A quoi rime ce que nous avons fait ? «Voici que nous, nous avons tout laissé et nous t'avons accompagné.» Nous n'avons pas fait comme cet homme : nous t'avons accompagné. Que signifie la conduite que nous avons adoptée ? Il faut tout de même que ça ait une signification. Rappelez-vous les questions de tout à l'heure : y a-t-il quelque chose à faire ? n'y a-t-il rien à faire ? A supposer qu'il y ait quelque chose à faire, que serait cette chose qu'il faudrait faire ? Et puis, que signifie cette incertitude portant sur faire ou ne pas faire, faire quelque chose ou ne rien faire ?

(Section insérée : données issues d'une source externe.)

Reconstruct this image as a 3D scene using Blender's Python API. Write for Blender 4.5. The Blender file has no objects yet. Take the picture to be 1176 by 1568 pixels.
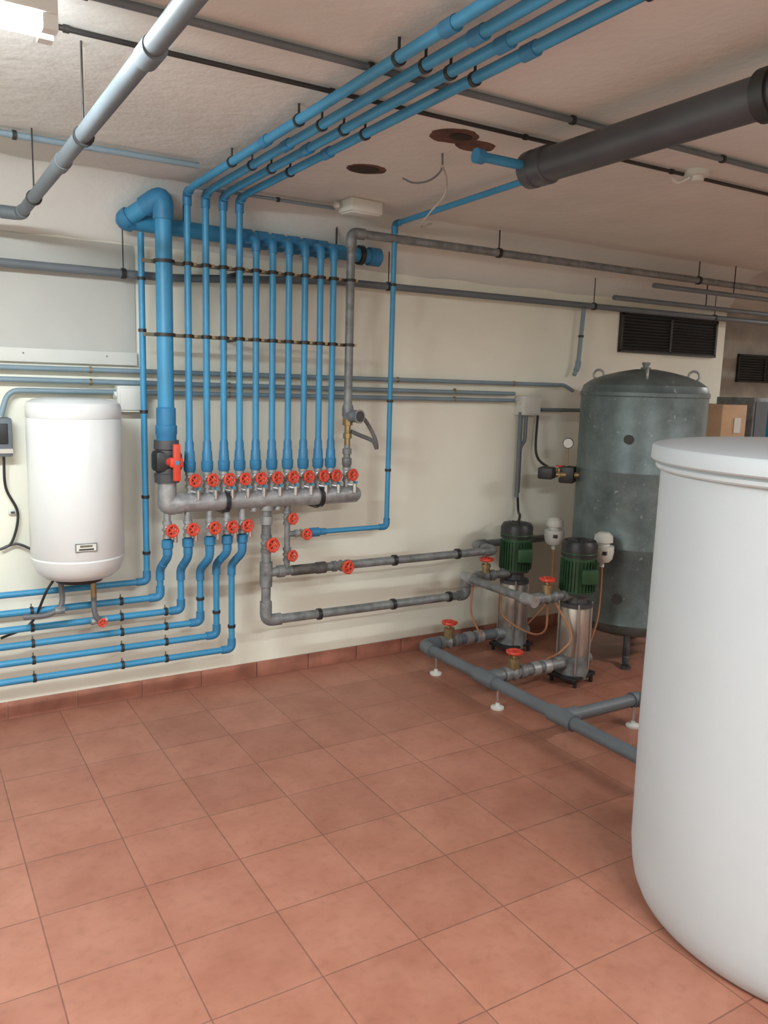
import bpy, bmesh, math, random
from mathutils import Vector as V, Matrix
random.seed(4)
scene=bpy.context.scene
COL=bpy.context.collection
# ------------------------------------------------------------------ materials
def newmat(name):
    m=bpy.data.materials.new(name);m.use_nodes=True
    return m,m.node_tree,m.node_tree.nodes["Principled BSDF"]
def simple(name,col,rough=.5,metal=0.,var=.12,scale=12.,bump=0.,bscale=60.,dist=.01):
    m,nt,b=newmat(name);N=nt.nodes;L=nt.links
    tc=N.new("ShaderNodeTexCoord");nz=N.new("ShaderNodeTexNoise");nz.inputs["Scale"].default_value=scale;nz.inputs["Detail"].default_value=3
    L.new(tc.outputs["Object"],nz.inputs["Vector"])
    rp=N.new("ShaderNodeValToRGB")
    rp.color_ramp.elements[0].position=.3;rp.color_ramp.elements[1].position=.7
    rp.color_ramp.elements[0].color=tuple(c*(1-var) for c in col)+(1,)
    rp.color_ramp.elements[1].color=tuple(min(1,c*(1+var)) for c in col)+(1,)
    L.new(nz.outputs["Fac"],rp.inputs["Fac"]);L.new(rp.outputs["Color"],b.inputs["Base Color"])
    b.inputs["Roughness"].default_value=rough;b.inputs["Metallic"].default_value=metal
    if bump>0:
        n2=N.new("ShaderNodeTexNoise");n2.inputs["Scale"].default_value=bscale;n2.inputs["Detail"].default_value=4
        L.new(tc.outputs["Object"],n2.inputs["Vector"])
        bp=N.new("ShaderNodeBump");bp.inputs["Strength"].default_value=bump;bp.inputs["Distance"].default_value=dist
        L.new(n2.outputs["Fac"],bp.inputs["Height"]);L.new(bp.outputs["Normal"],b.inputs["Normal"])
    return m
M={}
M['blue']=simple("blue_ppr",(.042,.255,.46),.42,0,.10,6)
M['blued']=simple("blue_fitting",(.032,.195,.38),.45,0,.10,8)
M['bluegray']=simple("conduit_bluegray",(.19,.27,.32),.45,0,.08,6)
M['graypvc']=simple("gray_pvc",(.125,.15,.17),.5,0,.1,6)
M['dark']=simple("dark_gray_pvc",(.060,.063,.070),.4,0,.12,5)
M['steel']=simple("galvanised_pipe",(.36,.38,.39),.42,.45,.22,25,.15,80)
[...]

Voici la réponse de Jésus : «En vérité, je vous dis, il n'y en a pas un qui ait laissé une maison ou des frères ou des soeurs ou un père ou une mère ou des enfants ou des champs à cause de moi et de l'Evangile sans qu'il ne reçoive le centuple maintenant, en ce temps-ci, en maisons et frères et soeurs et mères et enfants et champs avec des persécutions. » Vous avez obtenu quelque chose ! Vous avez commencé par une vie où l'on se contente de ne pas commettre d'adultère, de ne pas tuer, de ne pas voler, de ne pas porter de faux témoignages, de ne léser personne et d'honorer le père et la mère, et vous continuez par une vie où vous êtes en relation avec une foule de gens. Or cette vie où vous êtes entrés, si éprouvée soit-elle («avec des persécutions») est présentement le signe d'autre chose. Votre lien avec une multitude de gens et de choses, votre façon d'aller et venir en ce monde sans restriction aucune, sans aucune barrière, cela est, dès à présent, le signe de ce qui viendra plus tard, de ce qui est en train de venir, de l'éternité qui vient : «et, dans l'éternité qui vient, une vie éternelle.»
Autrement dit, la réalité déjà de la vie éternelle, quand elle se produit dans une vie du temps, c'est l'abondance des relations que nous entretenons, fût-ce à notre insu. Vous n'y rencontrerez jamais quelqu'un qui y ferait obstacle. Le Père, il est aux cieux, vous ne le rencontrerez jamais ici. Vous ne trouverez pas des pères au centuple.